Without even mentioning them, the Chancellor’s budget will have an
enormous impact on the lives of women up and down the country.
Paradoxically, some seemingly positive measures announced in the budget
are likely to have negative consequences for certain groups of women.
For instance, the Chancellor announced that the income tax threshold
will increase from April 2013 to £9,205, a rise of £1,100 from the
current rate. This will have a wider impact on low earners and will be
of specific help to women as many more of them earn lower salaries than
men. However, this will still fail to provide any help to those people,
of whom
73% are women, lacking employment or already earning under the
threshold. The change to the child benefit withdrawal will leave an
extra 75,000 families with a continuing entitlement and now, only those
households with an income of over £60,000 will have the benefit removed
entirely, whereas households with an income of £50,000 will have the
benefit withdrawn incrementally in line with rises in income. Again,
this is a welcome measure for women in the squeezed middle but will
provide little comfort to those whose income remains steadfastly lower
than £50,000 whose benefits will not change. The Chancellor also
discussed the potential need for a further £10 billion cut to the
welfare budget by 2016, a factor that is more likely to
disproportionately target women due to
the fact that benefits routinely
make up 20% of a women’s income in comparison to 10% of men’s.
These
measures announced in the budget are likely to exacerbate further the
already dire situation of many women. Over the past couple of years
women have been particularly badly hit by the coalition cuts in this
time of austerity. According to the analysis carried out by the Women’s
Budget Group,
women currently shoulder 72% of the cuts that were put
into place after the 2010 budget. Female unemployment is currently at a
staggering 25 year high of 1.12 million, rising at double the rate of
male unemployment. The public sector cuts that have been put in place
and the subsequent redundancies have affected women disproportionately
hard on the basis that 64% of the public sector is made up of women, a
higher proportion than in any other part of the economy. This has meant
that, for those women still employed by the public sector, the pay
freeze has been a further blow to the bank balance.
The effects
don’t end there.

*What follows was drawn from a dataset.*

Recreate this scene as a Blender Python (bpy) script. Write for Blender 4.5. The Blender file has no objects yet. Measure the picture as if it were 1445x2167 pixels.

As the mother is still more likely to be the primary
care giver of any children in a family, the slashing of budgets to
programmes such as Sure Start and extended schools over recent years and
the difficulties that many have in finding affordable childcare means
that it is increasingly more cost effective for women not to return to
work after the birth of a child. There is even a suggestion that
the
impact of the wide spread cuts across various sectors are setting
women’s equality back by a decade.
What can be done? Gender
imbalances like these need to be changed by policy initiatives rather
than simply sustained by benefit handouts. However, the advancement of
gender impact analyses of current and future policies,
a measure already
proving to be successful in Sweden would be a welcome initiative, to
ensure that future budgets do not have the same unequal impact on the
female populous. In the countries that lead on gender equality such as
Sweden, social progressivism goes hand in hand with a consonant economic
policy. Women need to be more of priority in the minds of the coalition
Government insofar as their economic policy is concerned. Indeed,
perhaps the most notable factor about yesterday’s budget was the failure
of the Chancellor to discuss or implement any measures to ameliorate
the situation of rising and disproportionately high female
unemployment. The socially liberal and progressive rhetoric that has
been expounded by the Government may have been better served by
extending help with childcare to working women. This has long been a key
issue due to its increasingly prohibitive cost. Something that George
Osborne was said to be looking into last October was the possibility of
introducing fully tax deductible childcare. Making it easier for women
to re-enter the job market after having children with initiatives such
as this and job share schemes for returning mothers would boost gender
equality in real terms, help to limit the need for women to
disproportionately rely on state benefits and prevent them from
continuing to shoulder the highest proportion of the burden.